Deux fois plus gros, le nouveau permet de tripler les capacités avec des stations de pompage et terminaux additionnels et un nouveau complexe portuaire à Burnaby, près de Vancouver sur la côte Pacifique. Il permet surtout d'exporter davantage, notamment vers l'Asie.
Longtemps réclamé par la puissante industrie pétrolière albertaine, mais décrié par les écologistes et certaines communautés autochtones de la région, l'agrandissement de l'oléoduc Trans Mountain a provoqué un tollé ces dernières années.
Un « coup très dur » aux tentatives de réconciliation avec les communautés autochtones
Les manifestations et les recours en justice contre le projet se sont multipliés après l'annonce en 2018 de la nationalisation de cet oléoduc "stratégique" par le gouvernement de Justin Trudeau pour 4,5 milliards de dollars canadiens (3 milliards d'euros) à l'époque.
Pour George Hoberg, spécialiste des ressources naturelles à l'Université de Colombie-Britannique, la construction de l'oléoduc a porté "un coup très dur" aux tentatives de réconciliation du gouvernement Trudeau avec les communautés autochtones, pourtant l'une de ses priorités depuis son arrivée au pouvoir en 2015.
Une décision également très mal reçue par les défenseurs de l'environnement: ils pointent les risques de marée noire, avec l'augmentation du trafic maritime, et ses conséquences sur les populations d'orques du Pacifique, une espèce menacée.
L'aboutissement du projet représente "une grande victoire pour l'Alberta, mais une grande perte pour les écologistes préoccupés par la crise climatique et les fuites possibles de l'oléoduc lui-même ou des pétroliers naviguant dans les eaux canadiennes", conclut M. Hoberg.
« Projet contre-productif »
De plus, l'extension du pipeline est "complètement contradictoire" avec l'engagement du gouvernement de réduire de 40 à 45% les émissions de gaz à effet de serre (GES) du pays d'ici 2030, estime Jean-Philippe Sapinski, professeur en études environnementales à l'université de Moncton (est).
Le Canada se classe parmi les 10 plus grands émetteurs d'émissions de GES de la planète et compte l'un des plus hauts taux d'émissions par habitant. La question climatique est pourtant un enjeu qui préoccupe de plus en plus de Canadiens confronté ces dernières années à des événements météorologiques extrêmes, dont l'intensité et la fréquence sont accrues par le réchauffement. Le pays a connu la pire saison des feux de son histoire en 2023.
"Si on vise une transition écologique véritable, ce projet est contre-productif", observe M. Sapinski.
Une facture faramineuse
Un autre aspect fait grincer des dents au Canada : la facture finale du projet. Si elle n'est pas encore connue, elle s'annonce faramineuse avec une estimation à 34 milliards de dollars canadiens (23,2 milliards d'euros), contre 7,4 milliards au début du projet en 2017. Dès 2022, le directeur parlementaire du budget a jugé que ce projet était une "perte" financière pour le Canada, sa construction coûtant plus cher que sa valeur.

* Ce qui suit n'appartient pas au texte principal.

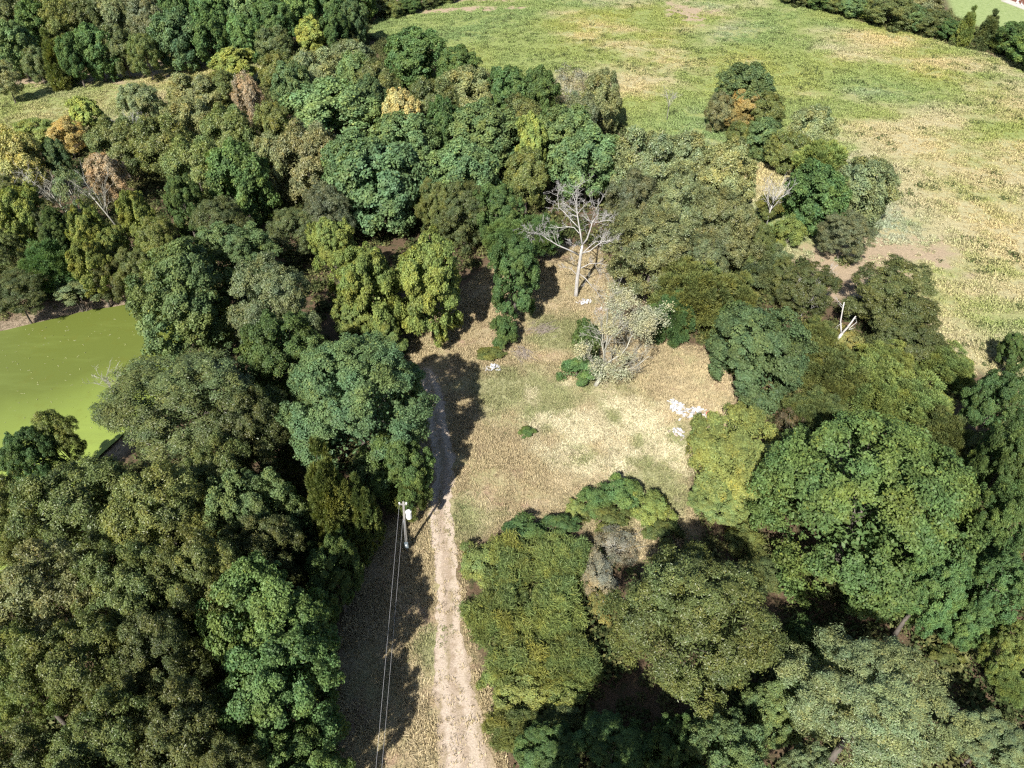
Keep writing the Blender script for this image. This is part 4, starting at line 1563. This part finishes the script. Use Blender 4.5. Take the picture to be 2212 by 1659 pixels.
def weed(seed, n, h, r, L, wid):
    rs = np.random.RandomState(seed)
    d = unit(rdir(rs, n) * np.array([1, 1, .7]) + np.array([0, 0, .55]))
    P = d * rs.uniform(.4, 1.0, n)[:, None] * np.array([r, r, h])
    P[:, 2] = np.abs(P[:, 2])
    V = leaf_quads(rs, P, d * .5 + np.array([0, 0, .5]) + rs.normal(size=(n, 3)) * .5, L, wid)
    return quads_mesh('weed', V, M_GRASS, (('tint', rs.uniform(0, 1, n)),))


def scatter(name, pts, scl, rot, icol, meshes, label):
    n = len(pts)
    me = bpy.data.meshes.new(name)
    me.vertices.add(n)
    me.vertices.foreach_set('co', pts.astype(np.float32).ravel())
    for an, typ, val, f in (('scl', 'FLOAT', scl, 'value'), ('rotz', 'FLOAT', rot, 'value'), ('icol', 'FLOAT_VECTOR', icol, 'vector')):
        at = me.attributes.new(an, typ, 'POINT')
        at.data.foreach_set(f, np.asarray(val, np.float32).ravel())
    at = me.attributes.new('pick', 'INT', 'POINT')
    at.data.foreach_set('value', np.random.RandomState(n).randint(0, len(meshes), n).astype(np.int32))
    o = bpy.data.objects.new(name, me)
    COL.objects.link(o)
    tag(o, label, kind='stuff')
    ng = bpy.data.node_groups.new(name, 'GeometryNodeTree')
    ng.interface.new_socket('Geometry', in_out='INPUT', socket_type='NodeSocketGeometry')
    ng.interface.new_socket('Geometry', in_out='OUTPUT', socket_type='NodeSocketGeometry')
    N, Lk = ng.nodes, ng.links
    gi, go = N.new('NodeGroupInput'), N.new('NodeGroupOutput')
    g2i = N.new('GeometryNodeGeometryToInstance')
    for m in reversed(meshes):
        src = bpy.data.objects.new(m.name, m)
        oi = N.new('GeometryNodeObjectInfo')
        oi.inputs['Object'].default_value = src
        Lk.new(oi.outputs['Geometry'], g2i.inputs[0])
    iop = N.new('GeometryNodeInstanceOnPoints')
    iop.inputs['Pick Instance'].default_value = True

    def na(nm, dt):
        q = N.new('GeometryNodeInputNamedAttribute')
        q.data_type = dt
        q.inputs['Name'].default_value = nm
        return q.outputs['Attribute']
    cx = N.new('ShaderNodeCombineXYZ')
    Lk.new(na('rotz', 'FLOAT'), cx.inputs['Z'])
    Lk.new(gi.outputs[0], iop.inputs['Points'])
    Lk.new(g2i.outputs[0], iop.inputs['Instance'])
    Lk.new(na('pick', 'INT'), iop.inputs['Instance Index'])
    Lk.new(cx.outputs[0], iop.inputs['Rotation'])
    Lk.new(na('scl', 'FLOAT'), iop.inputs['Scale'])
    Lk.new(iop.outputs[0], go.inputs[0])
    md = o.modifiers.new('scatter', 'NODES')
    md.node_group = ng
    return o


def in_box(poly, n, rs):
    a = np.array(poly)
    lo, hi = a.min(0), a.max(0)
    return rs.uniform(lo[0], hi[0], n), rs.uniform(lo[1], hi[1], n)


def visible(x, y):
    d = y * CP + CAM_H * SP
    u = x / d * FPX
    v = -(y * SP - CAM_H * CP) / d * FPX
    return (np.abs(u) < 560) & (np.abs(v) < 430)


def lerp(a, b, t):
    return np.array(a)[None] * (1 - t[:, None]) + np.array(b)[None] * t[:, None]


rs = np.random.RandomState(3)
TUFTS = [tuft(i, 9, .26, .09, .035, .9) for i in range(4)]
WEEDS = [weed(i, 26, .22, .45, .20, .10) for i in range(5)] + [tuft(20 + i, 16, .36, .18, .05, 1.0) for i in range(2)]
# clearing: dry mown grass
x, y = in_box(CLEAR, 150000, rs)
k = (sdf(CLEAR, x, y) < 0.6) & visible(x, y)
x, y = x[k], y[k]
st = sdf(TRACK, x, y)
k = (st > 0.1) | (rs.uniform(size=len(x)) < 0.08)
x, y = x[k], y[k]
dens = fbm(x, y, 3.0, 61, 3)
k = rs.uniform(size=len(x)) < 0.35 + 0.9 * sstep(.35, .65, dens)
x, y, dens = x[k], y[k], dens[k]
gmix = np.clip(clear_green(x, y) * .95 + rs.normal(size=len(x)) * .12, 0, 1)
smix = straw_mask(x, y) * (rs.uniform(size=len(x)) < .85)
ic = lerp((.44, .36, .215), (.255, .265, .12), gmix)
ic = ic * (1 - smix[:, None]) + np.array([.50, .445, .29])[None] * smix[:, None]
ic *= (rs.uniform(.86, 1.14, len(x)) * (.8 + .4 * fbm(x, y, 1.6, 69, 2)))[:, None]
scatter('dry_grass', np.stack([x, y, height(x, y)], 1), rs.uniform(.6, 1.35, len(x)) * (.75 + .6 * dens), rs.uniform(0, 6.28, len(x)), ic, TUFTS,
        'short dry tan grass covering the clearing')
# matted taller grass lying in swirls
x, y = in_box(CLEAR, 60000, rs)
sw = fbm(x, y, 5.5, 111, 3)
c2 = G(1300, 960)
k = (sdf(CLEAR, x, y) < -.6) & (sdf(TRACK, x, y) > .8) & visible(x, y) & (rs.uniform(size=len(x)) < sstep(.44, .60, sw) * (.25 + .75 * sstep(26, 8, np.hypot(x - c2[0], y - c2[1]))))
x, y = x[k], y[k]
MATS = [tuft(120 + i, 12, .16, .18, .06, 3.2) for i in range(4)]
gm2 = np.clip(clear_green(x, y) + (fbm(x, y, 3.0, 113, 3) - .5) * 1.2, 0, 1)
sm2 = straw_mask(x, y)
ic = lerp((.42, .35, .22), (.235, .25, .115), gm2)
ic = ic * (1 - sm2[:, None]) + np.array([.52, .475, .315])[None] * sm2[:, None]
ic *= rs.uniform(.84, 1.18, len(x))[:, None]
scatter('matted_grass', np.stack([x, y, height(x, y)], 1), rs.uniform(.6, 1.5, len(x)), fbm(x, y, 6, 117, 2) * 14 + rs.normal(size=len(x)) * .5, ic, MATS,
        'taller matted grass lying in swirls over the clearing')
# green weeds that stand in the clearing
x, y = in_box(CLEAR, 9000, rs)
gsp = [(1190, 870, 5), (1215, 890, 4), (1175, 880, 3), (1360, 900, 3), (1345, 890, 3), (1130, 935, 2), (1370, 1010, 6), (1450, 1000, 5), (1400, 960, 4), (1340, 1060, 5),
       (930, 1380, 3.5), (925, 1340, 3), (1020, 1100, 4), (1240, 700, 4), (1430, 930, 4), (1290, 1000, 4)]
wgt = np.zeros(len(x))
for a, b_, r in gsp:
    q = G(a, b_)
    wgt = np.maximum(wgt, np.exp(-((x - q[0]) ** 2 + (y - q[1]) ** 2) / (2 * (r * .4) ** 2)))
k = (rs.uniform(size=len(x)) < wgt * .8) & (sdf(CLEAR, x, y) < 0)
x, y = x[k], y[k]
ic = lerp((.10, .14, .05), (.24, .26, .11), rs.uniform(0, 1, len(x)))
scatter('clearing_weeds', np.stack([x, y, height(x, y)], 1), rs.uniform(.4, .85, len(x)), rs.uniform(0, 6.28, len(x)), ic, WEEDS, 'green weeds standing in patches of the clearing')
# field weeds, thinner with distance
xx, yy = [], []
for poly, n in ((FIELD, 520000), (STRIP, 70000)):
    x, y = in_box(poly, n, rs)
    k = (sdf(poly, x, y) < 1.0) & visible(x, y)
    xx.append(x[k])
    yy.append(y[k])
x, y = np.concatenate(xx), np.concatenate(yy)
patch = fbm(x, y, 2.6, 91, 3)
k = rs.uniform(size=len(x)) < .25 + .95 * sstep(.38, .62, patch)
x, y, patch = x[k], y[k], patch[k]
gm = np.clip(green_mask(x, y) + rs.normal(size=len(x)) * .13 + (patch - .5) * .8, 0, 1)
instrip = sdf(STRIP, x, y) < 1.0
gm = np.where(instrip, np.clip(.55 + .5 * (fbm(x, y, 9, 93, 3) - .5) * 3 + rs.normal(size=len(x)) * .15, 0, 1), gm)
ic = lerp((.44, .395, .235), (.245, .295, .095), gm)
hue = fbm(x, y, 21, 95, 2)
ic = ic * (1 + (hue - .5)[:, None] * np.array([.5, .15, -.3])[None]) * rs.uniform(.84, 1.16, len(x))[:, None]
bm_ = bare_mask(x, y)
kk = rs.uniform(size=len(x)) > bm_ * .93
dk_ = rs.uniform(size=len(x)) < .022 * sstep(.5, .62, fbm(x, y, 12, 97, 2))
ic[dk_] = np.array([.08, .10, .035])
x, y, patch, ic, dk_ = x[kk], y[kk], patch[kk], ic[kk], dk_[kk]
scatter('field_weeds', np.stack([x, y, height(x, y)], 1), rs.uniform(.5, 1.3, len(x)) * (.7 + .7 * sstep(.35, .65, patch)) * np.where(dk_, 1.7, 1), rs.uniform(0, 6.28, len(x)), ic, WEEDS,
        'yellow-green weeds and dry grass covering the field')
# undergrowth under the trees and on the banks
n = 42000
BUSHY = [weed(40 + i, 70, 1.25, .95, .34, .2) for i in range(4)]
x, y = rs.uniform(-130, 150, n), rs.uniform(15, 235, n)
k = visible(x, y) & (sdf(CLEAR, x, y) > 1.2) & (sdf(FIELD, x, y) > 1) & (sdf(STRIP, x, y) > 1) & (sdf(POND, x, y) > 2.0) & (fbm(x, y, 6, 71, 3) > .33) & (bare_mask(x, y) < .5) & (sdf(LAWN, x, y) > 0)
x, y = x[k], y[k]
ic = lerp((.045, .065, .022), (.15, .15, .055), rs.uniform(0, 1, len(x)) ** 1.5)
scatter('undergrowth', np.stack([x, y, height(x, y)], 1), rs.uniform(.4, 1.5, len(x)), rs.uniform(0, 6.28, len(x)), ic, BUSHY, 'low undergrowth beneath the trees')
# reed-like dry sedge along the pond's bank
n = 60000
x, y = rs.uniform(-90, -20, n), rs.uniform(40, 110, n)
q = sdf(POND, x, y)
k = (q > .15) & (q < 2.4) & (rs.uniform(size=n) < .8)
x, y = x[k], y[k]
ic = lerp((.22, .18, .12), (.36, .31, .21), rs.uniform(0, 1, len(x)))
scatter('shore_grass', np.stack([x, y, height(x, y)], 1), rs.uniform(.5, 1.1, len(x)), rs.uniform(0, 6.28, len(x)), ic, TUFTS, 'dry straw-coloured grass along the pond shore')
# flecks of scum floating on the duckweed
n = 900
x, y = in_box(POND, n, rs)
k = sdf(POND, x, y) < -1
x, y = x[k], y[k]
fl = [weed(60 + i, 5, .02, .10, .10, .07) for i in range(2)]
scatter('pond_flecks', np.stack([x, y, np.full(len(x), WATER_Z + .02)], 1), rs.uniform(.5, 1.6, len(x)), rs.uniform(0, 6.28, len(x)),
        lerp((.30, .33, .11), (.42, .42, .25), rs.uniform(0, 1, len(x))), fl, 'pale flecks floating on the duckweed')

Sur le plan énergétique, l'arrivée sur le marché mondial de la nouvelle version du pipeline ne "va pas changer la balance géopolitique", dominée par la Russie et le Moyen-Orient, explique à l'AFP Pierre-Olivier Pineau, professeur à HEC Montréal.
Toutefois, elle "vient enlever un petit peu de pouvoir au Moyen-Orient et offrir de nouvelles options qui viennent d'Amérique du Nord", selon cet expert en politiques énergétiques, en créant "une concurrence supplémentaire" au profit des producteurs canadiens.